Gé 17,3-9; Sal 104; Ju 8,51-59

Jesús sigue con lo suyo: quien guarda mi palabra no sabrá lo que es morir eternamente. No sólo la libertad y la verdad, sino también la vida. Se nos da una persona, y consigue para nosotros todo lo que nos hace personas. Personas como él. Hijos del mismo Padre. Pero los enemigos judíos al punto comprenden lo que no va en esas palabras de Jesús. Hasta Abrahán, de cuyo linaje ellos se glorían de ser, murió, así como los profetas, ¿cómo, pues, viene este ahora a contarnos esos cuentos del no morir? Comprended, esos judíos no pueden entender; el lenguaje de Jesús lo tienen por desabrida locura: ¿por quién te tienes?
Abrahán es el padre de una gran muchedumbre. Pueblos y reyes salieron de él. Dios hizo pacto con él y sus descendientes para siempre, y prueba de ello la tierra prometida que les regaló en posesión perpetua. Las cosas están claras. Los judíos tenían en qué gloriarse. Porque Dios cumplirá siempre su pacto. No hay más que explicar. Todo está dicho. Será su Dios para siempre, si guardan su alianza, ellos y sus descendientes.

Y el Señor no olvida, nos dice el salmo, se acuerda de su alianza por siempre. Bien nítidas están las cosas. No hay más qué añadir. Y quien diga más, como ese Jesús que ahora se nos plantifica en medio de nosotros, no puede sino ser un falsario. Busca lo más grave que un judío puede pensar: la ruptura de la alianza de Dios con su pueblo. Siembra discordia, siempre muy peligrosa en el equilibrio difícil del pueblo elegido por Dios como su pueblo por siempre.

Jesús, sin embargo, sigue a su rollo. Prosigue con sus palabras, al margen de lo que puedan pensar y sentir esos otros judíos. Él, también judío, no lo olvidemos nunca. Pero tenido por los otros como judío peligroso, chiflado, tocando cosas demasiado serias y sagradas, a más de traidor a los suyos.

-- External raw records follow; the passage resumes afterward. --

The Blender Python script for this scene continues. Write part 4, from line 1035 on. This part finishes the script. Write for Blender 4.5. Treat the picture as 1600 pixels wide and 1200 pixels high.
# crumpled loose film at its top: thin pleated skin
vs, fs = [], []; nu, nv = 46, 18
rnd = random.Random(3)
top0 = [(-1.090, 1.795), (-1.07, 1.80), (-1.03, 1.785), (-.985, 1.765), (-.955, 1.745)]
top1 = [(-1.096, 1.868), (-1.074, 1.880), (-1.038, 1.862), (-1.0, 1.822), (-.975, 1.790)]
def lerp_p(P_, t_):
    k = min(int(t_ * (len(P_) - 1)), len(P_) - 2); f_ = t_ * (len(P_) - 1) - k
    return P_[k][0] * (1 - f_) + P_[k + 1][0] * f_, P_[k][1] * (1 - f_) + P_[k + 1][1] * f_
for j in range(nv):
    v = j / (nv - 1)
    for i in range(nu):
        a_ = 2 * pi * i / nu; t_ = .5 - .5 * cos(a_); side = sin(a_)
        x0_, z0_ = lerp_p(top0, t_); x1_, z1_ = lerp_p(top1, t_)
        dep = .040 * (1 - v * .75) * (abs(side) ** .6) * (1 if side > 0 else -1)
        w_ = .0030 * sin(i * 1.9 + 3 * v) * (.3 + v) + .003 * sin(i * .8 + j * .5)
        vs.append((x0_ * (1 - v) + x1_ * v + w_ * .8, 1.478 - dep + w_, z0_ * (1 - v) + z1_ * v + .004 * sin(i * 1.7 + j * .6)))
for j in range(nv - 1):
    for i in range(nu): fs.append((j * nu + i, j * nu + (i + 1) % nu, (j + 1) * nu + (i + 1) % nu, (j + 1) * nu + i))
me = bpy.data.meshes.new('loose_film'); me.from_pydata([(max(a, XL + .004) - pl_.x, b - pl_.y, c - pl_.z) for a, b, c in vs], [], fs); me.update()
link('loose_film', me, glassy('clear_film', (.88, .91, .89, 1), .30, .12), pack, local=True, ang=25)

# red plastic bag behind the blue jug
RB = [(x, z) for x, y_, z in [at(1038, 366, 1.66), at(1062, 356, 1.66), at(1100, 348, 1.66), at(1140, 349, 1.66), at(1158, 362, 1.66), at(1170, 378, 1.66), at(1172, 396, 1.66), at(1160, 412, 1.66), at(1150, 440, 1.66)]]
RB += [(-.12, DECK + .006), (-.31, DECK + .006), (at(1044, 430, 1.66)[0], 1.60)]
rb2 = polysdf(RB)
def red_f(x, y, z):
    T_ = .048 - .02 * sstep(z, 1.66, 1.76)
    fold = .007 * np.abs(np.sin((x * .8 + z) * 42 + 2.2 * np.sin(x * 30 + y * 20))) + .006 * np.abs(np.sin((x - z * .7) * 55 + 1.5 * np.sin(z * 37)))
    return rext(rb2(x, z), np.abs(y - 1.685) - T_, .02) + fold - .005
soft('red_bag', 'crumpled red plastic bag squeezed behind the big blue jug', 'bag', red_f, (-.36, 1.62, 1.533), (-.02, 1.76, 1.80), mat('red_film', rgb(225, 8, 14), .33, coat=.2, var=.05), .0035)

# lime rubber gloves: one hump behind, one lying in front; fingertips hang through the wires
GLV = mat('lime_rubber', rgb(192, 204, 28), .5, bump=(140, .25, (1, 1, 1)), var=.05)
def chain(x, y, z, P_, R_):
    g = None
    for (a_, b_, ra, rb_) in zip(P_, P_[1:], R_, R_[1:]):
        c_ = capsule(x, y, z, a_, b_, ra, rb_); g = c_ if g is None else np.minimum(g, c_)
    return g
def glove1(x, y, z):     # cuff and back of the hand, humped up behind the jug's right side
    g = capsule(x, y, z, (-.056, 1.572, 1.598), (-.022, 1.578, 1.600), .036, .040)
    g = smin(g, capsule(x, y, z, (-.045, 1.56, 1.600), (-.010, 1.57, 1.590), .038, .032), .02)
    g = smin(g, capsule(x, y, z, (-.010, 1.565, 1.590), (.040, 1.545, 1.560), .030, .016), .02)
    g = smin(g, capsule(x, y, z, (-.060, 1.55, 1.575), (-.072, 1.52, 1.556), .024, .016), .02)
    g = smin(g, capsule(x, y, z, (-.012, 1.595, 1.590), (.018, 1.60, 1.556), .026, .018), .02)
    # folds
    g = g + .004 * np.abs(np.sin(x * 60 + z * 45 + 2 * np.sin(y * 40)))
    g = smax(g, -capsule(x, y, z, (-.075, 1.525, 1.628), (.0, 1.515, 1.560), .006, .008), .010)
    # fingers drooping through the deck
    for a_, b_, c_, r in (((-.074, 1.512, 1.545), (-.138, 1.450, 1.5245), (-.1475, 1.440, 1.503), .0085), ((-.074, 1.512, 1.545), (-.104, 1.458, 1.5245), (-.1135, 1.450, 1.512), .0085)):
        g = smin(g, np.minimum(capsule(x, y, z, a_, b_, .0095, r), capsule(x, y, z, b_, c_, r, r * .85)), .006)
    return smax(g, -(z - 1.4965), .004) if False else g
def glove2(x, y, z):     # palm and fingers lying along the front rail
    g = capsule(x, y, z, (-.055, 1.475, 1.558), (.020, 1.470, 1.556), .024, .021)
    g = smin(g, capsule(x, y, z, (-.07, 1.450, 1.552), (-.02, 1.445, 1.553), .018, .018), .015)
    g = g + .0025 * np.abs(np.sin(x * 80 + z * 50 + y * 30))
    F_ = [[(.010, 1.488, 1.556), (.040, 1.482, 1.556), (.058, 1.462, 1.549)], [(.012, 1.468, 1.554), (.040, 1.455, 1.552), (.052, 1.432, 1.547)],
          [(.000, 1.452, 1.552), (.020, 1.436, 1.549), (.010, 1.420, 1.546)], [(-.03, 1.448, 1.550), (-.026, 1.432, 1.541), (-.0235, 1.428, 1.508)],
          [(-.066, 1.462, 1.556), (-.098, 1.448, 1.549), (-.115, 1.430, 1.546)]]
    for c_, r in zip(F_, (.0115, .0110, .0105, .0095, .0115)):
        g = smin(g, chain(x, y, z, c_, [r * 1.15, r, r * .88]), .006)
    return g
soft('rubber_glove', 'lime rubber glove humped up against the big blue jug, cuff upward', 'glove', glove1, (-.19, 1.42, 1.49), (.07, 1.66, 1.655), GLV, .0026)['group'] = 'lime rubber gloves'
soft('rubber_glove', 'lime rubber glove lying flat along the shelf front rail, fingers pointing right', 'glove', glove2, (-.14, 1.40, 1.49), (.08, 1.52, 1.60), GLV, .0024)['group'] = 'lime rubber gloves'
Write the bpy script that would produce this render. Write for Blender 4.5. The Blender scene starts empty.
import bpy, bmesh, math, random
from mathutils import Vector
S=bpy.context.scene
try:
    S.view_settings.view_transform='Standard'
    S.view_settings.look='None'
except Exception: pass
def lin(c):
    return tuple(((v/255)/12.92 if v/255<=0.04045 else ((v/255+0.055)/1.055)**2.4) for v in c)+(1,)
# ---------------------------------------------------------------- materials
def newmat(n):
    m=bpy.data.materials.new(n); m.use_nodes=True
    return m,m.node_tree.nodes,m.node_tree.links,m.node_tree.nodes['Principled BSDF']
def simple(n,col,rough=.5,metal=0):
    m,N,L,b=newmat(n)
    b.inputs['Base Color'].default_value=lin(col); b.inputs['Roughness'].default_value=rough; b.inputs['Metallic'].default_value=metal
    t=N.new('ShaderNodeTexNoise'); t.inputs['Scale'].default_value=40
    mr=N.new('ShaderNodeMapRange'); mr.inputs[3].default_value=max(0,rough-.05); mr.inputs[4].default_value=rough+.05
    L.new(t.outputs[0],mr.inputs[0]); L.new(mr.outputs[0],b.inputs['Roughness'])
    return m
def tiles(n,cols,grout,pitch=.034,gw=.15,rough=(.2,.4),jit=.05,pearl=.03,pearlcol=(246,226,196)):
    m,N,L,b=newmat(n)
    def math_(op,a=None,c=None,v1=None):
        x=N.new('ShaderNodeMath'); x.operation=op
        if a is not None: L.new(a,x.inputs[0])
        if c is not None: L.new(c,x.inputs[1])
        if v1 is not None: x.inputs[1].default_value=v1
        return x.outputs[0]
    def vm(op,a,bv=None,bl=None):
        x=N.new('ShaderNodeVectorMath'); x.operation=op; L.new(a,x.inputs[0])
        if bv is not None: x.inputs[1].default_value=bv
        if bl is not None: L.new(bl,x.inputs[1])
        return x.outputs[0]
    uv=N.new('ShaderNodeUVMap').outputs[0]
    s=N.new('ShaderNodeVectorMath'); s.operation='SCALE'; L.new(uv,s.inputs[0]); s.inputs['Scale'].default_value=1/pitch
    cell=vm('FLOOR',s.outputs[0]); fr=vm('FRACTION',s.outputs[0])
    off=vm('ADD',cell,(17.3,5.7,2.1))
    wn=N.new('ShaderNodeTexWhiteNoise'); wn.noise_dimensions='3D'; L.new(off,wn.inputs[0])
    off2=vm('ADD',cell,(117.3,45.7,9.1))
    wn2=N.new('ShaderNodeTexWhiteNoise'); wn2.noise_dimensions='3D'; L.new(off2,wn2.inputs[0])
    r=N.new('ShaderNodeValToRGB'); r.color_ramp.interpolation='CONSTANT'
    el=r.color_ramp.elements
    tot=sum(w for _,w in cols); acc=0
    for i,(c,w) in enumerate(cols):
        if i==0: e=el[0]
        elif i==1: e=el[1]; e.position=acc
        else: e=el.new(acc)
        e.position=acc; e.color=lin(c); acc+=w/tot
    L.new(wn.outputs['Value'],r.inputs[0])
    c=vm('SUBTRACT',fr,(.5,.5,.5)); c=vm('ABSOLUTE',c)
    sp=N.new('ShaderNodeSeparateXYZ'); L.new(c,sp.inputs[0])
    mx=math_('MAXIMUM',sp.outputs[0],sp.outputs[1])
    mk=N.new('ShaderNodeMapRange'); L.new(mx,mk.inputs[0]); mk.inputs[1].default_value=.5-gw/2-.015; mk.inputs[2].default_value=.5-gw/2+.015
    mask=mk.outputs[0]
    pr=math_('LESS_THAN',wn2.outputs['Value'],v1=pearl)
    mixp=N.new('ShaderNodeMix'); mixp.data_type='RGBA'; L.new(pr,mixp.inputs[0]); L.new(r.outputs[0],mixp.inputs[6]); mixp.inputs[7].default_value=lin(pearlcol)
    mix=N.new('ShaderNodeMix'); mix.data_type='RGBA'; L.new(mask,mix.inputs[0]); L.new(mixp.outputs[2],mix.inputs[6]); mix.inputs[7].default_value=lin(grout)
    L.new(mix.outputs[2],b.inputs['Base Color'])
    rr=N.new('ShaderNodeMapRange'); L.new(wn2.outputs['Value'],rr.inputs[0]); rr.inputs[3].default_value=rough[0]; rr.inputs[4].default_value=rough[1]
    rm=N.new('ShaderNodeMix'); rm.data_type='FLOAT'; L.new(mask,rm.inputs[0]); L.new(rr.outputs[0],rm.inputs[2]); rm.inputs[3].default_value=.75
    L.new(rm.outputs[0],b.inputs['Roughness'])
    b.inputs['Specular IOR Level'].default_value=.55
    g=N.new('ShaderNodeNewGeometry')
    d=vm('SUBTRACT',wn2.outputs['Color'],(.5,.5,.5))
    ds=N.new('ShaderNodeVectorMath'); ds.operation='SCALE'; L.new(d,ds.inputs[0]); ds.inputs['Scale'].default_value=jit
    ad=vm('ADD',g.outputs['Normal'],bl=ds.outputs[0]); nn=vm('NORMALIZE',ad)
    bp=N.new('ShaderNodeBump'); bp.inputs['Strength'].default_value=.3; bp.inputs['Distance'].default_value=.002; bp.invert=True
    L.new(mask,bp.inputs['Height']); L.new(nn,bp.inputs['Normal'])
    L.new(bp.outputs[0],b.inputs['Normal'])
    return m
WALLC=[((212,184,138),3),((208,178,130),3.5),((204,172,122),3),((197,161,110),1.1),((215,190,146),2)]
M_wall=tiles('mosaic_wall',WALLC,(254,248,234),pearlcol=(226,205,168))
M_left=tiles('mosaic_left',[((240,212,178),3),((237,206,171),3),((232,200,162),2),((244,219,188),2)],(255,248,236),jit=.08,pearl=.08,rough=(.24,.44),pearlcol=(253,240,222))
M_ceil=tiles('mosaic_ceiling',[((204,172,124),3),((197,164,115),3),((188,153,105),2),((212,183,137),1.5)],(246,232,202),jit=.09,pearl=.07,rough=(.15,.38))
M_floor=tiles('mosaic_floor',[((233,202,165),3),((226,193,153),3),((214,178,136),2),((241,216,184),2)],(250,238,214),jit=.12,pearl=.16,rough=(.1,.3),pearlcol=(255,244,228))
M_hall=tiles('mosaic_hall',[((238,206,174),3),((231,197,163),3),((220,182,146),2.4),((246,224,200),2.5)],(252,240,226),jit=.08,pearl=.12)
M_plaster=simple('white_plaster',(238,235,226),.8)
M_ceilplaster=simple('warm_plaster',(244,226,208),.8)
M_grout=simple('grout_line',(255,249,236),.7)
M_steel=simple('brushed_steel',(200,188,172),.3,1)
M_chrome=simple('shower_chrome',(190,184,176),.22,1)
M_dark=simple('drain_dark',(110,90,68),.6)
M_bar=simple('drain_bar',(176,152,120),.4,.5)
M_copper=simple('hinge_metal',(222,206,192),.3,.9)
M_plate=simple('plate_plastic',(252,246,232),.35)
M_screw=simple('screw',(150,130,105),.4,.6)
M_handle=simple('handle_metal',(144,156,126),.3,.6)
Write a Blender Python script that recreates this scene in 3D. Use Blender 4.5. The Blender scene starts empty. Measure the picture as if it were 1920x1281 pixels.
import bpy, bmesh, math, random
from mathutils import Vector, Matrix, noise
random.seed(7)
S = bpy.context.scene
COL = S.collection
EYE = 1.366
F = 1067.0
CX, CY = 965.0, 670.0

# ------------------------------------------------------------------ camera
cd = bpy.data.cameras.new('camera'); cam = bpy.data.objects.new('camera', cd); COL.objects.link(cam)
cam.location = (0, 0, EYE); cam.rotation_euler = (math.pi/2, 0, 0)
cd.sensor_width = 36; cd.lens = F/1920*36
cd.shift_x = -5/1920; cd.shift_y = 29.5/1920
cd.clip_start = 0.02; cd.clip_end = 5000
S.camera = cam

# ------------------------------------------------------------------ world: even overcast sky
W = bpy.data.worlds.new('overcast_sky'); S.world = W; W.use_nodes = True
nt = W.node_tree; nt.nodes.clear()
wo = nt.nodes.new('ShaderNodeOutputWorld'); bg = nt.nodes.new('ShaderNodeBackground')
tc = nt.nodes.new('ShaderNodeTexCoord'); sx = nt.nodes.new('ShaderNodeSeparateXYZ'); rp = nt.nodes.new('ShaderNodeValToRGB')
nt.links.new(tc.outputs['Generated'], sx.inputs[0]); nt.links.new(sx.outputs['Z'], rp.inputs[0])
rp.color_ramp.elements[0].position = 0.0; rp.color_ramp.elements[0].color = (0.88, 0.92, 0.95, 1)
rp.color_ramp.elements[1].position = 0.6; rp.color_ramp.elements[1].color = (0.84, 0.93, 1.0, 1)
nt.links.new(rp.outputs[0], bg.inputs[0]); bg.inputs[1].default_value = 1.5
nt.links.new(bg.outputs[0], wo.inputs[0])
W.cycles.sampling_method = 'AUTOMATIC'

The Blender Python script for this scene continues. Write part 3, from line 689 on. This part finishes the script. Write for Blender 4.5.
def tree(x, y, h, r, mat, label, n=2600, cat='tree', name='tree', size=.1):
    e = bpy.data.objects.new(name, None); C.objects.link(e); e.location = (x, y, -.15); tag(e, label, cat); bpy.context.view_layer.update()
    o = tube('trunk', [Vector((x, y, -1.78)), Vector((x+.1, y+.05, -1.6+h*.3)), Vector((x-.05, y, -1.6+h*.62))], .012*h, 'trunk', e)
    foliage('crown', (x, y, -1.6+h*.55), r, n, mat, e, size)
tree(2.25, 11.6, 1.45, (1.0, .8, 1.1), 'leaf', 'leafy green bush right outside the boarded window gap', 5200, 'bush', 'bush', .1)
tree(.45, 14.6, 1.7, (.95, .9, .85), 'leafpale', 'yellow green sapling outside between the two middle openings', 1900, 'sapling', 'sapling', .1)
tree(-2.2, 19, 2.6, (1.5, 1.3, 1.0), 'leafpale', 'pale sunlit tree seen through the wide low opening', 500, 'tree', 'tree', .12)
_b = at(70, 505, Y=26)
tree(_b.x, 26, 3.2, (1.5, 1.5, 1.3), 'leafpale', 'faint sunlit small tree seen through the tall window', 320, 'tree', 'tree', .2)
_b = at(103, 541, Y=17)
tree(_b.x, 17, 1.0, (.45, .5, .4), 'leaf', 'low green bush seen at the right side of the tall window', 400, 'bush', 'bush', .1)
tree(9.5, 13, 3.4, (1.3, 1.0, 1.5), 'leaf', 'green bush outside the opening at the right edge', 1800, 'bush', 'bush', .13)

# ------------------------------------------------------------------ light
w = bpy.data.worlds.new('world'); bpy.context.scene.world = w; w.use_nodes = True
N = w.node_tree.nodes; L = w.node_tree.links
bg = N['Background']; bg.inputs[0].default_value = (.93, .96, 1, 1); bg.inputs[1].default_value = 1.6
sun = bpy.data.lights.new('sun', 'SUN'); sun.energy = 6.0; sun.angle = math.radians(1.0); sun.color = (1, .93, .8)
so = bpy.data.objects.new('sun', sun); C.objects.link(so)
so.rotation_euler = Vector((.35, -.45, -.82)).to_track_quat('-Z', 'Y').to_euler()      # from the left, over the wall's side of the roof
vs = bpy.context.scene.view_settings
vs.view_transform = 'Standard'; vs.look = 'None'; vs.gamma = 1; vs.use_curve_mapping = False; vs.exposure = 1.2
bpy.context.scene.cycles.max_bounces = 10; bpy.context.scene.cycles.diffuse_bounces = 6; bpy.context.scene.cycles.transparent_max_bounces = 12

Si él se glorifica a sí mismo, de nada le valdría. No se olvide que gloria es palabra decisiva cuando se habla de Dios. La gloria es el signo de su presencia en medio de su pueblo. Su gloria habita en el templo. ¿Qué quiere este hombre?, ¿que se retire de entre nosotros la gloria de Dios? Mas Jesús, machaconamente, sigue hablando de gloria refiriéndola a sí mismo. Y no lo hace en la mera vanagloria de sí, sino que propone a los otros judíos algo escalofriante para sus oídos: quien me glorifica es, precisamente, mi Padre. Con su afán de llamar a Dios mi Padre, como para arrebatárnoslo a nosotros, parece hacerse sólo con él. Como si nosotros, dicen esos judíos, nada tuviéramos que ver con el Dios de la alianza, quien habita en el templo, donde está aposentada su gloria. ¿O es que se hace como Dios mismo?

Abrahán, entonces, saltaba de gozo por ver el día de Jesús, ahora: lo vio y se llenó de alegría. Su alegría resultaba de esta manera regocijo mesiánico, figura de la alegría del NT. ¿Cómo, si ni siquiera tienes cincuenta años? Pura locura la tuya. Pura desfachatez. De verdad os aseguro: antes que Abrahán llegara a la existencia, Yo soy (traducción de Manuel Iglesias). De nuevo, blasfemia suprema. Los otros judíos cogieron piedras para tirárselas.

Empiezo a ver quién eres. Todavía entre nieblas, pero cada vez de modo más claro; la bruma parece querer deshacerse. Es tu relación tan estrecha con Dios, tu Padre, lo que nos muestra quién eres.